A recent survey of Malta Development Association (MDA) members has found that “negativity” in the construction industry has been reversed since the new government took office, with efforts to minimise bureaucracy in issuing planning permits reinvigorating the development industry. Almost 75 per cent of MDA members declare they intend to invest in new projects.

Good news? Well, yes if you are a developer. But for the rest of the country, hugely concerned about the seemingly unstoppable construction development of the last 50 or 60 years eating further into the precious areas of remaining open countryside, this is a depressing harbinger of what the government has in store for this country.

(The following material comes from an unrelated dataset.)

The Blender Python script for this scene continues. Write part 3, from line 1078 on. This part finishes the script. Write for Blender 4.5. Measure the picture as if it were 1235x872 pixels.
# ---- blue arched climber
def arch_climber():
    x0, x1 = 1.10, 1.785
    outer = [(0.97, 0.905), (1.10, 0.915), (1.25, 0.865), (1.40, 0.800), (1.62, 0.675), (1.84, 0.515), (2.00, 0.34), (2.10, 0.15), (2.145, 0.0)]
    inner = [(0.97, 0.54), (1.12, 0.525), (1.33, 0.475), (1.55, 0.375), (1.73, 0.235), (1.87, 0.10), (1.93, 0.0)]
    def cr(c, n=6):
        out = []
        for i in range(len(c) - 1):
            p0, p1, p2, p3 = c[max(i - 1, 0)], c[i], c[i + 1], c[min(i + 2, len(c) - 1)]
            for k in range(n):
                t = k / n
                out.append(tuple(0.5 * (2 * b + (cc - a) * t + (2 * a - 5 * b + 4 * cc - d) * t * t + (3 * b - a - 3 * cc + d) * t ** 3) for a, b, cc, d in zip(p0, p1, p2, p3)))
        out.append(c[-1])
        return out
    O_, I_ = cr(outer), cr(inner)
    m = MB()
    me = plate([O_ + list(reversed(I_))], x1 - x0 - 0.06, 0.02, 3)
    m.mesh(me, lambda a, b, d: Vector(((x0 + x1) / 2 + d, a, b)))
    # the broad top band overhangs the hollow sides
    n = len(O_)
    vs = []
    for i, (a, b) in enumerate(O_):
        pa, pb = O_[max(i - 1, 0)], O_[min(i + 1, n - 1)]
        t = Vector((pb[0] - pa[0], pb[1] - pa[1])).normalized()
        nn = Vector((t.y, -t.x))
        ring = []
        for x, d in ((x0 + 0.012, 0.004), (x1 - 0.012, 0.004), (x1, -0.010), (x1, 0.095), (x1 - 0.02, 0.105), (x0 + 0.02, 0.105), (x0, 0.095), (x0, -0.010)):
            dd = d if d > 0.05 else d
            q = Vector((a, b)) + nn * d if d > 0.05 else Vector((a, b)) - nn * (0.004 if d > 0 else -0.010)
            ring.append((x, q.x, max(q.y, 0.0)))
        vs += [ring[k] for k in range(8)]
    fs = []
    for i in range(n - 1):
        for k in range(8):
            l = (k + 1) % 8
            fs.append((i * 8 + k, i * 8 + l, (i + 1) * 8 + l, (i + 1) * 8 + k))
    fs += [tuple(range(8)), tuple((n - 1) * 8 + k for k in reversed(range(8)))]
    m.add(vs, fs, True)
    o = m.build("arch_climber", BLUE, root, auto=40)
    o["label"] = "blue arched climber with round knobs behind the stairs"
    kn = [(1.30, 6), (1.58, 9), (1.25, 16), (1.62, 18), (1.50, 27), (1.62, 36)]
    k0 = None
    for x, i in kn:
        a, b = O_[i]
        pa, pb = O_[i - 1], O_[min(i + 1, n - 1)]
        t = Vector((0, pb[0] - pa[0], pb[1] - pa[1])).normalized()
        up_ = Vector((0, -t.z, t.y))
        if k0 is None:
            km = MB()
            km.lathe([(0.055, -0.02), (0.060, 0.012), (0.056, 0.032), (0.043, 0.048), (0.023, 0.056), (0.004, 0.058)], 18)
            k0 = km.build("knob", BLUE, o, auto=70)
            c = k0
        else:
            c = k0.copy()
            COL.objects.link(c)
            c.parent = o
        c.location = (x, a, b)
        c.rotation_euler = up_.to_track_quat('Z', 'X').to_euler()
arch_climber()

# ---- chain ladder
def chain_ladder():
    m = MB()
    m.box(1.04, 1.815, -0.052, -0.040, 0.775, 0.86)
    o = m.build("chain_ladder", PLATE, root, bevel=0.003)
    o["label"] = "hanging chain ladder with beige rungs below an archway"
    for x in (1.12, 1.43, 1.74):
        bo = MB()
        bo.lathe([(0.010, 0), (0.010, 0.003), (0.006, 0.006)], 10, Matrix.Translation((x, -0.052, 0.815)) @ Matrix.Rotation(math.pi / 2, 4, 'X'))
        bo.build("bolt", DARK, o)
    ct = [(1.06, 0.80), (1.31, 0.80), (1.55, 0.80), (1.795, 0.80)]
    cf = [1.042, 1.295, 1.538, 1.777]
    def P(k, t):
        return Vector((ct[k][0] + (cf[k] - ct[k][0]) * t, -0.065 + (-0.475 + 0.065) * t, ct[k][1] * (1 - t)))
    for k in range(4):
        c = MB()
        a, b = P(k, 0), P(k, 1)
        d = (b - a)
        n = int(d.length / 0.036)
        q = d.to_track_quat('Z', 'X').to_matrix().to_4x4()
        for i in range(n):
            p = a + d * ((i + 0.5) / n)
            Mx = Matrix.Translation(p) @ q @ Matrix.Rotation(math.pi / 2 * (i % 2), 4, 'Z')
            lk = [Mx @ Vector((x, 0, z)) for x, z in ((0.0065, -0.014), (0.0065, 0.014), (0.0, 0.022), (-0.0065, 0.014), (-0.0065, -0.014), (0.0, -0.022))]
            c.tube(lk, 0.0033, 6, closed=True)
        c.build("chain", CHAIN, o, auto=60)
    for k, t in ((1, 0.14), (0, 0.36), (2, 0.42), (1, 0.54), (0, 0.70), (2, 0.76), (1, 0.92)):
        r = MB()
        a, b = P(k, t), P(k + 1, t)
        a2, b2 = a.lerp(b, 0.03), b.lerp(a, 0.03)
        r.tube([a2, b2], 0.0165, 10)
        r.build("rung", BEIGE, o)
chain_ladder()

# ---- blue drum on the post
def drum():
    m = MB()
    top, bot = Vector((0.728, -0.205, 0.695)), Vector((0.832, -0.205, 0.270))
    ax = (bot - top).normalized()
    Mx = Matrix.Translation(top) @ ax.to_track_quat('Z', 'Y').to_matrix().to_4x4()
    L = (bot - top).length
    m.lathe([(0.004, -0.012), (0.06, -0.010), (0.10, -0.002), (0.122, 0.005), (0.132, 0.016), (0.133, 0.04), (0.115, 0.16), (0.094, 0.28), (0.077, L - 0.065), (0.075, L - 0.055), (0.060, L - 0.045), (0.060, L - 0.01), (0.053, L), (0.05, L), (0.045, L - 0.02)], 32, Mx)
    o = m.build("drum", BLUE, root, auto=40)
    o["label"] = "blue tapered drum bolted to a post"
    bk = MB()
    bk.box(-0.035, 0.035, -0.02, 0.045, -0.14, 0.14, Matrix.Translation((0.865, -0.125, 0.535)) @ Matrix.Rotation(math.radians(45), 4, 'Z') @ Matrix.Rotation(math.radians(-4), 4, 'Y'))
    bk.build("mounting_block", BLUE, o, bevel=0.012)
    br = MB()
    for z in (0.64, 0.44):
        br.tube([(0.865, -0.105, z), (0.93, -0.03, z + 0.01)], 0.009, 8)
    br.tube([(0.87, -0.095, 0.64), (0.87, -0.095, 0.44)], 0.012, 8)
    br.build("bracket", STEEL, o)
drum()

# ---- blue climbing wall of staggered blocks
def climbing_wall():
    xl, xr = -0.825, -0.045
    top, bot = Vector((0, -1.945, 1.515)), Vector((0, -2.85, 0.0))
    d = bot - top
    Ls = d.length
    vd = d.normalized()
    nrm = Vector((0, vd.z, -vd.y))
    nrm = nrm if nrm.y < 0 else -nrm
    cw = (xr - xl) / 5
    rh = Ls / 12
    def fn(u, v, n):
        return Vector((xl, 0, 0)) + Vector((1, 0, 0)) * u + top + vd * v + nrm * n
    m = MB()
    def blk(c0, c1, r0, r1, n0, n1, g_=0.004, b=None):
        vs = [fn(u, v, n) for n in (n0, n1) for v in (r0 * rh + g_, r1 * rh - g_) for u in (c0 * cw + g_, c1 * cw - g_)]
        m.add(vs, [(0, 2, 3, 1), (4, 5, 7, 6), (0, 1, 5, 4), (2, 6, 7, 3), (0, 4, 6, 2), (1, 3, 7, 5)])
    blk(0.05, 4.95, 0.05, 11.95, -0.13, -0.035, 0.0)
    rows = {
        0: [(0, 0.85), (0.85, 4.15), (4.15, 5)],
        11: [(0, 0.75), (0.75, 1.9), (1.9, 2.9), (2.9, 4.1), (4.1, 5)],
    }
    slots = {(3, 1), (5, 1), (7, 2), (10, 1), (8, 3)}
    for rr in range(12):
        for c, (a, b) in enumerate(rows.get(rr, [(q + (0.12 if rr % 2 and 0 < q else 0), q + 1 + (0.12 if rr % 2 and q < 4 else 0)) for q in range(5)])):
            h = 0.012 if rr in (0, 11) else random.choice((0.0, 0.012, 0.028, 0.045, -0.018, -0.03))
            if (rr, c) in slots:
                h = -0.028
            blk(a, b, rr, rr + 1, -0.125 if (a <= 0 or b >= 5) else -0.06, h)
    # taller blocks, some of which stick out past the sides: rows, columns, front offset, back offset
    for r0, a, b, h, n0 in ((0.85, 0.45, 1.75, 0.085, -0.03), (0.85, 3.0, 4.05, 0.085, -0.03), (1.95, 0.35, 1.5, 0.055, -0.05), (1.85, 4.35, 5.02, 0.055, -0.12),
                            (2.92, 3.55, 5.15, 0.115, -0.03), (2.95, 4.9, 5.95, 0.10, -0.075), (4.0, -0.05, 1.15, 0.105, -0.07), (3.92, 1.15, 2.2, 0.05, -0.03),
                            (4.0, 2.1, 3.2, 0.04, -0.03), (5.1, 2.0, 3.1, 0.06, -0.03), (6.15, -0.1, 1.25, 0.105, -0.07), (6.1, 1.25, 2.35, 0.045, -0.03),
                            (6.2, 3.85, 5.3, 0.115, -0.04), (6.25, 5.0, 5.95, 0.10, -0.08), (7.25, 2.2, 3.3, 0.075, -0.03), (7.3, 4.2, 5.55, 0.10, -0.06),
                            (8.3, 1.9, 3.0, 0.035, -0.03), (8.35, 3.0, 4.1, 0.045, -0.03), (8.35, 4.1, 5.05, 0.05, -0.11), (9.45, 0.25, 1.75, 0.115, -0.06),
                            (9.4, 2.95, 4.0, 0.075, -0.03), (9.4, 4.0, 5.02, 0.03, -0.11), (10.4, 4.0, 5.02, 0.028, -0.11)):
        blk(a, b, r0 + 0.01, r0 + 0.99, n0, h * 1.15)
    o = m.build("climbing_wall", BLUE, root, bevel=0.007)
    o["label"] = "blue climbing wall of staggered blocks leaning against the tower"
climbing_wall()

The MDA’s chairman, Sandro Chetcuti, could not resist taking a side-swipe at environmental NGOs which, he said, “continue to instil fear,” underlining the survey’s findings that “environmental NGOs were considered to be an obstacle to development by MDA members”.

To call NGOs, who have been fighting unremittingly to save Malta from the uglification of the last half century, an obstacle is utterly to misread the history of Malta’s construction frenzy of recent years and the harm which all Maltese families can sense has been done to their quality of life by the construction industry.

The history of Malta’s environmental and spatial planning over the past 50 years has been a sorry story of greed, exploitation, abuse, misgovernance and political ineptitude. For the first 30 years, between 1962 and 1992, when the first Development Planning Act and the current Structure Plan were introduced, Malta had no planning laws to speak of.

Until 1992, Malta’s construction development was like something out of the Wild West with government ministers treating land as though it were a personal fiefdom. And the next 22 years since have also been rocky, with the totally unnecessary “rationalisation,” actually an expansion, of the building development zones in 2006 taking the prize for mismanagement of the environment.

MDA may well consider that the permissive approach being adopted by the Planning Authority is helpful to them – developers are in the business of making money through construction and property sales and care little for beautifying our country – but unless the government acknowledges as its start-point the rampant past over-development, and seeks explicitly to reverse or slow it down, it risks perpetuating the same mistakes.

The facts are that there is an over-supply of land for housing. Thousands of housing units lie empty. There is an over-supply of “floor-space” for the market services sector. Malta’s biodiversity continues to be threatened by development and over-exploitation. Malta’s built heritage is under threat from demolition, inappropriate design and use of new and restored buildings which undermine street character.

The cultural landscape is threatened by the extent of the built-up area, industrial and coastal development, taller buildings and urban fringes that obstruct views of historic centres, increased vehicular access, and poor standards of design and workmanship. The current situation is unsustainable.

This is the legacy of the MDA and the policies of successive Maltese governments. Unless there is a sudden outbreak of common sense, the policies of the planning authority, which the MDA survey so warmly welcomes, contain only the seeds for further destruction of Malta’s once unique architectural and heritage landscapes.